La mayoría de los bustos de Martí son feos, burdos. Las verdaderas dimensiones de aquel hombrecito menudo y lúcido no se corresponden con ese pegote desfigurado que trasplantan por todas partes. Martí se repite tanto por la geografía cubana que se vuelve invisible. Es tan común que no se advierte.
En los años sesenta, a lo largo de toda la isla, se levantaron escuelas al campo. Eran dos edificios y medio donde se albergaban cientos de alumnos. La idea era impulsada por una interpretación de un pensamiento martiano. Se pretendía vincular el estudio con el trabajo. Inspirado por todo eso, Silvio Rodríguez escribió la “Canción de la nueva escuela”.
La inmensa mayoría de aquellas construcciones ahora están viejas y abandonadas. La gente, necesitada, va cargando con todo lo que les puede servir de ellas. Primero arrancan las ventanas, luego las escaleras y por último las paredes de ladrillos. Solo dejan el esqueleto prefabricado y el busto de Martí. Ninguna de las dos cosas les parece aprovechable.

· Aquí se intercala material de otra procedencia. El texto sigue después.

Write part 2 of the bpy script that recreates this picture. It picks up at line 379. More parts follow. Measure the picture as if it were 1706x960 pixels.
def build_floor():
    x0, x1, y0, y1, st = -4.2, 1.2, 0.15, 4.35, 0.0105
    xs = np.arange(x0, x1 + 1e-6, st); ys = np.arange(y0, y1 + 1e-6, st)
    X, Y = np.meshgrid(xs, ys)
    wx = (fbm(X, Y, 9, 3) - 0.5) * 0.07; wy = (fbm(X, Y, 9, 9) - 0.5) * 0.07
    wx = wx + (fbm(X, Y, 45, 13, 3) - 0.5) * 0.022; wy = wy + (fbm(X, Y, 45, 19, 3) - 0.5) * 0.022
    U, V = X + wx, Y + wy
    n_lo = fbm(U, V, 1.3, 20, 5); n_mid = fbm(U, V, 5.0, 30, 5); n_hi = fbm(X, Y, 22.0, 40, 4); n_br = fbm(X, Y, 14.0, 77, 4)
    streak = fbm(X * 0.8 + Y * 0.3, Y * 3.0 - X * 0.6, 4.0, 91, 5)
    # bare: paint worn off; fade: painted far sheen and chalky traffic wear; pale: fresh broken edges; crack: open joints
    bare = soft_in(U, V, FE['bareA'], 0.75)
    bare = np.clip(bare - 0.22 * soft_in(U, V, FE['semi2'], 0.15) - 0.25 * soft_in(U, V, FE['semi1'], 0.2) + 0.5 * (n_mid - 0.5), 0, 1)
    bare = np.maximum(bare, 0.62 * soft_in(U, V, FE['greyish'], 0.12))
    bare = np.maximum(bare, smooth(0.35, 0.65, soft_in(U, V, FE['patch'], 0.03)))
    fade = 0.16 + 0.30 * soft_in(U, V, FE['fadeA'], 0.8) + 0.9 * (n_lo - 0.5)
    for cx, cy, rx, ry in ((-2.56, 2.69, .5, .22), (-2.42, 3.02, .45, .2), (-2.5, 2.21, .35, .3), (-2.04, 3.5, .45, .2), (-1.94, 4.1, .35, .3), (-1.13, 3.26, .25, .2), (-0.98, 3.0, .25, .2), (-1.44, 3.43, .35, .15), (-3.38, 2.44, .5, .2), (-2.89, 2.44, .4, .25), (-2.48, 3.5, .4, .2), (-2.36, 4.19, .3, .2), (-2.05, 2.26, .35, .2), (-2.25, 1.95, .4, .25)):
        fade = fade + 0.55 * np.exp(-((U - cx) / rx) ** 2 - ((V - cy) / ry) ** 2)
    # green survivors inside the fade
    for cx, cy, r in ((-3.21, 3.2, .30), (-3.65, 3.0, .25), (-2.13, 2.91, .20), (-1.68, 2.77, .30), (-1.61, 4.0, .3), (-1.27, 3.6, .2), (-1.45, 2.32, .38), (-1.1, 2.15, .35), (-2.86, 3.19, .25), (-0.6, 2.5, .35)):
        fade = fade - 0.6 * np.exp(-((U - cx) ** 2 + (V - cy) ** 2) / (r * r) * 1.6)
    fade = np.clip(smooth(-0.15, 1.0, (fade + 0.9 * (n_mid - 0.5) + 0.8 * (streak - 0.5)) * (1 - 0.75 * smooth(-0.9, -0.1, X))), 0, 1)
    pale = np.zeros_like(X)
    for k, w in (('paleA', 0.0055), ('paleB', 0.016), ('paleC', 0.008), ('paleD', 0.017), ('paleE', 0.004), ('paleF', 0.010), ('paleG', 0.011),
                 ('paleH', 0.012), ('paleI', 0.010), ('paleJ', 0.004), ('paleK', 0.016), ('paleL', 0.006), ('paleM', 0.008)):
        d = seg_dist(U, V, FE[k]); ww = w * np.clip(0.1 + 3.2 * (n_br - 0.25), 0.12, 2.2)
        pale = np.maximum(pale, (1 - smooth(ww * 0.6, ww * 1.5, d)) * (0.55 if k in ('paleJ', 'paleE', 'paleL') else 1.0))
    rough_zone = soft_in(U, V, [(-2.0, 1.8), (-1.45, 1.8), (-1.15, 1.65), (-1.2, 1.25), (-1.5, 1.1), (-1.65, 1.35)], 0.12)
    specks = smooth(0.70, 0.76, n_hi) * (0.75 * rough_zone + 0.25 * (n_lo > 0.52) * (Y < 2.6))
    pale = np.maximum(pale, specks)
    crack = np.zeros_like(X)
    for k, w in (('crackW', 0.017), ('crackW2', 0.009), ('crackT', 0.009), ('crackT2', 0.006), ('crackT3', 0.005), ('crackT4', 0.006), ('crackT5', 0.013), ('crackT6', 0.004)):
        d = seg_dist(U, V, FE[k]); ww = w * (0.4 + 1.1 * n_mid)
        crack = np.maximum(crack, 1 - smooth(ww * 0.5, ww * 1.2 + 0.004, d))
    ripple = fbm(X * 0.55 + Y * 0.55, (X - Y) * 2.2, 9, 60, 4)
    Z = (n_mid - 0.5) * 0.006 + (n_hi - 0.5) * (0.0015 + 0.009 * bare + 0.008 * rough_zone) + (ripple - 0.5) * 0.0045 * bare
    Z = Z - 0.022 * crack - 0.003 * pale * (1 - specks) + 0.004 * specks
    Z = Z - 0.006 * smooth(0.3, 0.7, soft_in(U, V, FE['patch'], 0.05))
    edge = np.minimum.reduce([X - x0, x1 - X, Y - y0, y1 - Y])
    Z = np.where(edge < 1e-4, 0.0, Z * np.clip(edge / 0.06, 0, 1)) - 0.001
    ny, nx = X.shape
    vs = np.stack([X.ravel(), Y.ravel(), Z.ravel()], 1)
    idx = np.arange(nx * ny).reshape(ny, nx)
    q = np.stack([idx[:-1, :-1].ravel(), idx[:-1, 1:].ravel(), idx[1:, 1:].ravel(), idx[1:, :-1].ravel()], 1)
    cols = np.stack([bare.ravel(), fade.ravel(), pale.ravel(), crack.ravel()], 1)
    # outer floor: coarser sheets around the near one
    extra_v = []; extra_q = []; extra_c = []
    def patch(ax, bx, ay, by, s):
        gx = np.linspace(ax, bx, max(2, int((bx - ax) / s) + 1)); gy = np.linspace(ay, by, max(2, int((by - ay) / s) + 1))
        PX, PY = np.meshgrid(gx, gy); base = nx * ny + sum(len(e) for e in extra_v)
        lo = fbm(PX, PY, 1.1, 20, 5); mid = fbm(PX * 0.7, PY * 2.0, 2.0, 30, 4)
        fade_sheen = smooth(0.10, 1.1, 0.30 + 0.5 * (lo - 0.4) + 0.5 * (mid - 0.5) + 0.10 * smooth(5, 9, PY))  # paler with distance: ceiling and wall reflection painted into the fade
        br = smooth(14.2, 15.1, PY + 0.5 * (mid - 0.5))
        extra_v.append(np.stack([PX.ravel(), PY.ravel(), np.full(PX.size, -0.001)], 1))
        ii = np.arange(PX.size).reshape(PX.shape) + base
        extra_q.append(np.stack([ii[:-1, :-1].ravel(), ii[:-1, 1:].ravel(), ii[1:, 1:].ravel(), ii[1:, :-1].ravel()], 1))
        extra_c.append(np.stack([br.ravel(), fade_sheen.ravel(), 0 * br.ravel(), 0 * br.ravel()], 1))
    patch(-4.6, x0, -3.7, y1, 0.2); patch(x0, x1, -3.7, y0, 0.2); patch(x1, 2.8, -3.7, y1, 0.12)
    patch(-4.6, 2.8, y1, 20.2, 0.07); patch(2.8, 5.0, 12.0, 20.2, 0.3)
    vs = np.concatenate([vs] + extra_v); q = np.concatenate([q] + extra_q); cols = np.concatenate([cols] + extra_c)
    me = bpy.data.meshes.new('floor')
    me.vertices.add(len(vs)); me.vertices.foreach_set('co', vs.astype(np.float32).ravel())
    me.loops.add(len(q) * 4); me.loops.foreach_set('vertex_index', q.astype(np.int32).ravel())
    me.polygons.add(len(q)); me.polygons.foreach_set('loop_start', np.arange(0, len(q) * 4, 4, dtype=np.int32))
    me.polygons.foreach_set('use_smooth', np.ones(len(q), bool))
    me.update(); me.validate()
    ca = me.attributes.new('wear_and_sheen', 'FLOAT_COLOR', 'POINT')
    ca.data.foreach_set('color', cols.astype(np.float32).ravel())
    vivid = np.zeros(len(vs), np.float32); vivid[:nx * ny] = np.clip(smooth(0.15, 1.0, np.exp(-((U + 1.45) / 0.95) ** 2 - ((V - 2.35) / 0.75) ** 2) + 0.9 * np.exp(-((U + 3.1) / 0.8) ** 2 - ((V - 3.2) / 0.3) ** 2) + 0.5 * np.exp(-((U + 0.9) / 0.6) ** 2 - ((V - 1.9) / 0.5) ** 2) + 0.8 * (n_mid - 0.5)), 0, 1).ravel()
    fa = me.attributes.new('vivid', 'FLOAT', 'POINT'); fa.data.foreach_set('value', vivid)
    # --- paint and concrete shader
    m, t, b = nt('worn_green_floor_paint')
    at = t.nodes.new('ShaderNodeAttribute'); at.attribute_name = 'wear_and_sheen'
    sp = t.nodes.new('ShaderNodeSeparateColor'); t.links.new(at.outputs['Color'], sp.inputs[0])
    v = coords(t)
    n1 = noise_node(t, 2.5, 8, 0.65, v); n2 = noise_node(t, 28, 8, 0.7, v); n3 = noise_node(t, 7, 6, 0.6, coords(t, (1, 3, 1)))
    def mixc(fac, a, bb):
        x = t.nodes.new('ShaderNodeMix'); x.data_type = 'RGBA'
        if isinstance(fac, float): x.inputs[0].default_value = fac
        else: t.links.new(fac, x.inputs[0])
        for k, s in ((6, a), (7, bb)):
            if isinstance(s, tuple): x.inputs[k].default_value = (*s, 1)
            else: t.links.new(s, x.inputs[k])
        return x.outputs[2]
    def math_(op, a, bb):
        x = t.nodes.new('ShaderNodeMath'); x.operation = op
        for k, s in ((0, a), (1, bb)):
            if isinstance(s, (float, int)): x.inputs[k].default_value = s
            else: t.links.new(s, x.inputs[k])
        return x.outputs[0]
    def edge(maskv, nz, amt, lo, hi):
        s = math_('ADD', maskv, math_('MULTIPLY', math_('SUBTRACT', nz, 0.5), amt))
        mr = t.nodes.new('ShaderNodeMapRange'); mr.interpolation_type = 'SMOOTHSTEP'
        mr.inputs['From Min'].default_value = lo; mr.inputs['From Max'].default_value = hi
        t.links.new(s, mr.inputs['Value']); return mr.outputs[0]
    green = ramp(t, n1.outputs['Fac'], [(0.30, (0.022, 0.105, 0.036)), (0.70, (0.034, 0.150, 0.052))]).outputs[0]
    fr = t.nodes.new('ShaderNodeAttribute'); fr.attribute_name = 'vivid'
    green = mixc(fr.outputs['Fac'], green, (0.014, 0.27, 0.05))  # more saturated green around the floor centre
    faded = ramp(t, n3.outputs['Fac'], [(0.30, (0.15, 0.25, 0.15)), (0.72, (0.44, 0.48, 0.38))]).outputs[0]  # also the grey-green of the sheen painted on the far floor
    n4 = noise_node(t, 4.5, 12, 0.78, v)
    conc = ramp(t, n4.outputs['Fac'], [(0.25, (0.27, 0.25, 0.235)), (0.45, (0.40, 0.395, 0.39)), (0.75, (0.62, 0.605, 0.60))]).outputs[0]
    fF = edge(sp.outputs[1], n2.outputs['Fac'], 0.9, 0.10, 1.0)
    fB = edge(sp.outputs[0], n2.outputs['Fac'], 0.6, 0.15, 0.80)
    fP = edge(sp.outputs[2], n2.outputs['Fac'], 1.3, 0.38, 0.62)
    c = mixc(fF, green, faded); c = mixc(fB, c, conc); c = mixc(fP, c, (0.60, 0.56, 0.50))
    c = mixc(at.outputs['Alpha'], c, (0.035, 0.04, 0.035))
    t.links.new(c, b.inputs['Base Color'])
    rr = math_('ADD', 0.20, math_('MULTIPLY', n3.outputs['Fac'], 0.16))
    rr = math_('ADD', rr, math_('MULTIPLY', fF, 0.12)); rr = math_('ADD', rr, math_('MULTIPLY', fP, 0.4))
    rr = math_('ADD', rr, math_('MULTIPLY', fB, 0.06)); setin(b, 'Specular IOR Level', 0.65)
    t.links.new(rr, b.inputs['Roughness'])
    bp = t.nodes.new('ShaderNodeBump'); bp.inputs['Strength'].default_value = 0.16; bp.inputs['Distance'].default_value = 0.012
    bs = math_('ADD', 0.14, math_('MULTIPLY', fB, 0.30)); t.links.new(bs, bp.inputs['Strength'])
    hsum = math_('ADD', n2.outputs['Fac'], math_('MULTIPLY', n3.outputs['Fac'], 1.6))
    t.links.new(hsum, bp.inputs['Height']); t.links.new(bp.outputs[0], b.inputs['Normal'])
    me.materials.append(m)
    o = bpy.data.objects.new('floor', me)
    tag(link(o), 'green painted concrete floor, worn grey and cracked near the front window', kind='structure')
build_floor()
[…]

No siempre está de cara al sol, pero nunca le falta una ruina a la vista. Afortunadamente, las sucesivas manos de cal viva lo mantienen a salvo del musgo. De no ser por eso, todo podría tener una connotación aún peor. En muchos casos sería preferible que lo retiren o que lo pongan en lo oscuro. A estas alturas la idea de morir como un traidor es lo de menos.